Author Geoff Holder tried to shed new light on Maggie Wall and the monument in his book Paranormal Perthshire.

He concluded that the it was very likely a folly or cenotaph to all the women burned as witches in Dunning, with Maggie Wall being a composite figure, named after the surrounding land.

The monument is also known to have been visited by the “Moors murderers” Myra Hindley and Ian Brady in September 1965.

Myra Hindley and Ian Brady visited the monument in 1965 after already murdering four children.

The pair had already killed four children at the time of their visit with the pair posing in front of the monument and  witchcraft obsessed Ian stealing a stone from it.

The Crook of Devon coven

Most of Scotland’s witch-hunting was concentrated in a few intense periods of panic lasting a year or two, and the majority of it took place in the Lothians, Strathclyde or Fife.

But in 1662, at the height of the biggest witch-panic of them all, the so-called ‘great’ witch-hunt of 1661-2, the horrors of witch-persecution came to Kinross-shire, and in particular to Crook of Devon.

Here, the discovery of an alleged witches’ coven led to a series of dramatic trials – with tragic consequences.

Thirteen people stood trial between April and October 1662 accused of casting evil spells and even communing with Satan himself.

The accused were Agnes Murie, Bessie Henderson, Isabel Rutherford, Robert Wilson, Bessie Neil, Margaret Lister, Janet Paton elder and younger, Agnes Brugh, Margaret Hoggin, Janet Brugh, Christian Garvie and Agnes Pittendreich.

Margaret Lister was accused of ‘visiting the falling sickness’ – the 17th century term for epilepsy – on several people around Crook of Devon who had angered her.

Janet Paton elder supposedly cursed a horse belonging to an Andrew Huston after it destroyed some of her property, with the horse quickly sickening and dying.

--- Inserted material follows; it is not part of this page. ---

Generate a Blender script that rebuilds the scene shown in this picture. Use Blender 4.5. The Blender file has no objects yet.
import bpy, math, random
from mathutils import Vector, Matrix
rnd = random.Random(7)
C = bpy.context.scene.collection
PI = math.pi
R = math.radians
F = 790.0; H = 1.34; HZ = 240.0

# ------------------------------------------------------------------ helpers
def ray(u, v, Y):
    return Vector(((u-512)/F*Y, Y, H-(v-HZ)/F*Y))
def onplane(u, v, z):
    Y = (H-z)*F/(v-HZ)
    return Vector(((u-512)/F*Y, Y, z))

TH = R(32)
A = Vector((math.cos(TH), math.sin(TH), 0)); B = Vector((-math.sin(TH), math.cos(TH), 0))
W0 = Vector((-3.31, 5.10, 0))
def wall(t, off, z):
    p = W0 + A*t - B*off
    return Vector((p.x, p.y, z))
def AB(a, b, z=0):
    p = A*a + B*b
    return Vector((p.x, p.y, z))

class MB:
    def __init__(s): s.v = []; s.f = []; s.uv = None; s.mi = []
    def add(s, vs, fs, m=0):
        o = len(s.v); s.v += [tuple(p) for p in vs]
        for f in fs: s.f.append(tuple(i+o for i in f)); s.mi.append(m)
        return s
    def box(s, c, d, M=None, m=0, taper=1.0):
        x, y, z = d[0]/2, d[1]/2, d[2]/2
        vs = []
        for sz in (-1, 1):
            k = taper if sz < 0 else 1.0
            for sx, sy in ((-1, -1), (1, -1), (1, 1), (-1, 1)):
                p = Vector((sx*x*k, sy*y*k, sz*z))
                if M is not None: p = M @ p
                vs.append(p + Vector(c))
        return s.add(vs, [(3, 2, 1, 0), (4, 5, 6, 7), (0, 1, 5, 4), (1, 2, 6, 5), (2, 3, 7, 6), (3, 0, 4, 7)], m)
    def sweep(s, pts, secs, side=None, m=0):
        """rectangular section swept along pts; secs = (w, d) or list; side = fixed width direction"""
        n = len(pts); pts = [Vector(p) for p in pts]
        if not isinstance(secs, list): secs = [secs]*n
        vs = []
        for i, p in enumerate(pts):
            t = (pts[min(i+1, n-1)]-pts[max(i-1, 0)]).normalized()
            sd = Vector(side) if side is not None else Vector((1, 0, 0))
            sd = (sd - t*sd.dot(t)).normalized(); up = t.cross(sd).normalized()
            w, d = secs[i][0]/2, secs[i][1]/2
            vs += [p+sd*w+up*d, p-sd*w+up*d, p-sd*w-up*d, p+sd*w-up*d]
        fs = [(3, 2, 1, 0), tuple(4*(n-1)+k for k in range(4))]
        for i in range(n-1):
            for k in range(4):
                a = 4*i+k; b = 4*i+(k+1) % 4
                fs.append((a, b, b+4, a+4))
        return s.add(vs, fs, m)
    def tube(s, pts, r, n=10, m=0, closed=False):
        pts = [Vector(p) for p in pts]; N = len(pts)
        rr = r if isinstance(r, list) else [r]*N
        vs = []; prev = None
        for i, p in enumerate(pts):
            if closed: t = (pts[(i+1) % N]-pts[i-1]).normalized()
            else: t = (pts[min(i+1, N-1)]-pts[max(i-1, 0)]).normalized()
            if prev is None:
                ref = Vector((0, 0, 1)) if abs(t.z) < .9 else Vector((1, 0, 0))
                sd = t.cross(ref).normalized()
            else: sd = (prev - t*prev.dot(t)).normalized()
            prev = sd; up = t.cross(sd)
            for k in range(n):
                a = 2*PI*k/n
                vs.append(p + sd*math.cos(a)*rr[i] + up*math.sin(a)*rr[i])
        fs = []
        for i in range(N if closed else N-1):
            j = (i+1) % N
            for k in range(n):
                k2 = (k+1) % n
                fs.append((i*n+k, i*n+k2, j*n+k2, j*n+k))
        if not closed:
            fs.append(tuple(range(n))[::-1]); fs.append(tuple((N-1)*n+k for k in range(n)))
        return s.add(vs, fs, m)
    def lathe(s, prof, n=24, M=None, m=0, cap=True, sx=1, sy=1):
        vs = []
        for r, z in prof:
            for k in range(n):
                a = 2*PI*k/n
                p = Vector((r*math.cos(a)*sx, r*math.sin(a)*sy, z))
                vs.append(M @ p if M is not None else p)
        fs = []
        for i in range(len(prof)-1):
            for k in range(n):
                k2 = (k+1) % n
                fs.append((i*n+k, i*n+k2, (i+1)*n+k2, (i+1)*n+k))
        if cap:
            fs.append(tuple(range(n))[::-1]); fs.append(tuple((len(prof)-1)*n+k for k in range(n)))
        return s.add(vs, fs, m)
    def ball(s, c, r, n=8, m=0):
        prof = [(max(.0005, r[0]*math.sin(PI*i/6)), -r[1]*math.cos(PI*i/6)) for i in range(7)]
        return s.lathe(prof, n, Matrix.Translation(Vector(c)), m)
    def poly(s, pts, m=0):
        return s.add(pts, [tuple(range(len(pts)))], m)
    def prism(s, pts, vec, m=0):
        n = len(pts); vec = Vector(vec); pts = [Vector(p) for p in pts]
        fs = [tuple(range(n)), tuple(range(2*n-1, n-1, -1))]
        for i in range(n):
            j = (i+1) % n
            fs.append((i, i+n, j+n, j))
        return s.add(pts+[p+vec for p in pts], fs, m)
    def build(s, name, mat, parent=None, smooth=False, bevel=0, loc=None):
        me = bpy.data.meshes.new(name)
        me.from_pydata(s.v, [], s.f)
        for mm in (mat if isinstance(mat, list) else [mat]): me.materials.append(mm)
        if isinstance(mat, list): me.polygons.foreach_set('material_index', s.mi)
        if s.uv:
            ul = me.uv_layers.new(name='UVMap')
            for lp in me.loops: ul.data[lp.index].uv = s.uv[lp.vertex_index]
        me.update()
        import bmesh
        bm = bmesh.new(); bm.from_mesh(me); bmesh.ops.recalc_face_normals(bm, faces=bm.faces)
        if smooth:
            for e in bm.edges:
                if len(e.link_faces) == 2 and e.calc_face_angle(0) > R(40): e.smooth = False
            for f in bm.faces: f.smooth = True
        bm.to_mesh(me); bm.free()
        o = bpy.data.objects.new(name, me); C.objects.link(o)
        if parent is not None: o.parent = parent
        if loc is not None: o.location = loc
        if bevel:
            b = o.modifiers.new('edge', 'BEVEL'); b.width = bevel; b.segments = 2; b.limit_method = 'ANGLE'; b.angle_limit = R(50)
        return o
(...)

Agnes Muire allegedly targeted a man named Henry Anderson, whom she struck dumb (apparently by offering him some enchanted snuff) after he had failed to fertilise her fields with lime.

The big accusation that they communed with Satan was also a major part of the trial as the Devil was central to Scottish witch-belief – it was assumed that witches gained their power by signing up as his servants.

The Crook of Devon confessions said just that, and the accused parties alleged that the Devil appeared to them in the form of a man, and usually offered them power or riches for becoming his servant.

The witches would renounce their baptism and pledge themselves instead to Satan.

The 13 were suspected of forming their own little cell, and when they came to trial, their confessions near-unanimously suggested exactly that.

As a result, they were almost all convicted and sentenced to death by the traditional method – strangled to death by the hand of the hangman, and thereafter their bodies were to be burnt to ashes.